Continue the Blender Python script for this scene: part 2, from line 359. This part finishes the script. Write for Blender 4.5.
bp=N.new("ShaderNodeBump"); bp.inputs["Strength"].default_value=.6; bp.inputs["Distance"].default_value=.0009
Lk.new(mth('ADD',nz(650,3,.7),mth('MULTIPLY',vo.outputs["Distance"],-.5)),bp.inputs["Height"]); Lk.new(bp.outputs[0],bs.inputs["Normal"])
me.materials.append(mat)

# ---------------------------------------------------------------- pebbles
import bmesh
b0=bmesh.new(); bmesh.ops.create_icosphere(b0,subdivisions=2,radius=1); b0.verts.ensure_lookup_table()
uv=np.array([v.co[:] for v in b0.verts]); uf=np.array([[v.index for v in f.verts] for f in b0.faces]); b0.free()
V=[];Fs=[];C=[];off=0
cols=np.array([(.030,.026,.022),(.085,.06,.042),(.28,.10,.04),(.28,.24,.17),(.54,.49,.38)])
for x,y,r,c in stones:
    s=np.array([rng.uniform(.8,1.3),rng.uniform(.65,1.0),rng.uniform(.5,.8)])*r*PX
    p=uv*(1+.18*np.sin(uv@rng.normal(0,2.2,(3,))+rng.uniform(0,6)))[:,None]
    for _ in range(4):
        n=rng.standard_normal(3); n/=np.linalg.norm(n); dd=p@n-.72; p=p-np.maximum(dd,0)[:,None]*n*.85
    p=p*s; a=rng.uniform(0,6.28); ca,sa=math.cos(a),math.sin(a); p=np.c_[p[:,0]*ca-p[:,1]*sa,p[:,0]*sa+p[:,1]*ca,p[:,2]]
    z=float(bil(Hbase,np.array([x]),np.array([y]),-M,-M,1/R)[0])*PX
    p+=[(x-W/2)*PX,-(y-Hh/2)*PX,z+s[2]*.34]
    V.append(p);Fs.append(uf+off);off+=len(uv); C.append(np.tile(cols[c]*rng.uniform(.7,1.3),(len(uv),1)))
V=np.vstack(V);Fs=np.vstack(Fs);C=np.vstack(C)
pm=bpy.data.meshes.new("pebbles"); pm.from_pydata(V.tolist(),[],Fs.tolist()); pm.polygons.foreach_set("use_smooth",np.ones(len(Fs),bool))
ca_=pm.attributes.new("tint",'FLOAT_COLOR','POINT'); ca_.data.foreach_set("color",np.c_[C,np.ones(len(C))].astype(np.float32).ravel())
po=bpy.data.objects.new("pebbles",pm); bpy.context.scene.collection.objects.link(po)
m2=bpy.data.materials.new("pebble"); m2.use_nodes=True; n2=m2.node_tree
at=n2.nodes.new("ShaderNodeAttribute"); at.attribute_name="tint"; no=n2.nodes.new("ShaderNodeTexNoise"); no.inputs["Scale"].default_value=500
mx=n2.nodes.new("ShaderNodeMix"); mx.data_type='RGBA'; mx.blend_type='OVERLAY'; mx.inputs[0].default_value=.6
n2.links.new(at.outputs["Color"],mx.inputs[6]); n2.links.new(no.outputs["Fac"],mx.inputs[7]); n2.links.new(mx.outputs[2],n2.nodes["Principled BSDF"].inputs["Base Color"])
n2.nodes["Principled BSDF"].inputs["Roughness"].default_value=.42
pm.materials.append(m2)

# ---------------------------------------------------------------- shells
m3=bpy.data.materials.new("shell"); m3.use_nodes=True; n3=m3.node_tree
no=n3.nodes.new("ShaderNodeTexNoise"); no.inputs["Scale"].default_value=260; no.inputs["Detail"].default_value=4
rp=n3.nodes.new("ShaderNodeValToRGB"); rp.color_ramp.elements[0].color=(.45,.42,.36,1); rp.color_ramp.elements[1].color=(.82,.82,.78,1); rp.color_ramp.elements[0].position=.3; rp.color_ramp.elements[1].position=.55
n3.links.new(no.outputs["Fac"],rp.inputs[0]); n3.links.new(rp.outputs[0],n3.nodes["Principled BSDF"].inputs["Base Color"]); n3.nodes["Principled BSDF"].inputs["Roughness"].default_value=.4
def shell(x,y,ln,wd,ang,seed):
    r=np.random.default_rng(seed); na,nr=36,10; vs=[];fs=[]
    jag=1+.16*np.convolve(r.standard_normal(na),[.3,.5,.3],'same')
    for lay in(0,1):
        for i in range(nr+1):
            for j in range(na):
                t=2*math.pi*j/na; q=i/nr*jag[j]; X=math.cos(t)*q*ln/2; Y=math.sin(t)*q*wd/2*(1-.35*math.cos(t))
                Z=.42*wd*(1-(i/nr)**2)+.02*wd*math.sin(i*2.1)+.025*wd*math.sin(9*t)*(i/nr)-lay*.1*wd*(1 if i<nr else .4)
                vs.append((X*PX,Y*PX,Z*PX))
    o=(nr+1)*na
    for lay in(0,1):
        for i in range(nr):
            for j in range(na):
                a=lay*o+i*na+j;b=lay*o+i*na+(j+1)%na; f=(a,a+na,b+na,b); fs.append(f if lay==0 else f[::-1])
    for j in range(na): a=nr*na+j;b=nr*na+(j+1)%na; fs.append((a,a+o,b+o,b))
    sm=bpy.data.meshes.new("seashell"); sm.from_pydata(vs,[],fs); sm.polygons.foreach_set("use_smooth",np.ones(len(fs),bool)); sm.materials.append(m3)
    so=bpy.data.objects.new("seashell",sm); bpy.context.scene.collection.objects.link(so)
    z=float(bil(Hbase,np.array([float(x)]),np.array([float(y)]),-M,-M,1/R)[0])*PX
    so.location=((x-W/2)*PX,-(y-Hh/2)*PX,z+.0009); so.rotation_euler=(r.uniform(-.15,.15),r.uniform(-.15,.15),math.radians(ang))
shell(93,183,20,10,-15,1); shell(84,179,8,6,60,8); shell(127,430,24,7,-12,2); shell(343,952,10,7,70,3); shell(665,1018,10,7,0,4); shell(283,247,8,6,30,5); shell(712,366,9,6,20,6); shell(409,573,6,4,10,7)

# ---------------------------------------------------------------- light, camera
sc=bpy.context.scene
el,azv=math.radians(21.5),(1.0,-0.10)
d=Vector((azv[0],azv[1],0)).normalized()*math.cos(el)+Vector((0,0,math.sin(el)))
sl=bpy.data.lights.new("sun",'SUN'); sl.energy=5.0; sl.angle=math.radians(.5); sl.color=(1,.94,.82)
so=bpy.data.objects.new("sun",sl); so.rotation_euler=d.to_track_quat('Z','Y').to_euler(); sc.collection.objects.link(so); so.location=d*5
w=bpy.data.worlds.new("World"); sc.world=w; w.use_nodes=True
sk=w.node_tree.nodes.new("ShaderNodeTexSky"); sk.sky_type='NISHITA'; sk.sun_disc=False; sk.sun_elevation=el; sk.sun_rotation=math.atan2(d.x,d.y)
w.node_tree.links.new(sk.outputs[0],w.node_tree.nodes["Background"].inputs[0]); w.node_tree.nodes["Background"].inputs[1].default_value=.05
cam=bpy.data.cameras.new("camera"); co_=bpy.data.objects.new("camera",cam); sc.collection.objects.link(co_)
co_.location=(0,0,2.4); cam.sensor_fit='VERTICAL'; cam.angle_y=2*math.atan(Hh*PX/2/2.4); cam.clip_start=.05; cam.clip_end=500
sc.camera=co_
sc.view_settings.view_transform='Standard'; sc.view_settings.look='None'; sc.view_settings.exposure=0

======

Identify every line where the string "scene" appears.

◆ Answer:
Continue the Blender Python script for this scene: part 2, from line 359. This part finishes the script. Write for Blender 4.5.
po=bpy.data.objects.new("pebbles",pm); bpy.context.scene.collection.objects.link(po)
    so=bpy.data.objects.new("seashell",sm); bpy.context.scene.collection.objects.link(so)
sc=bpy.context.scene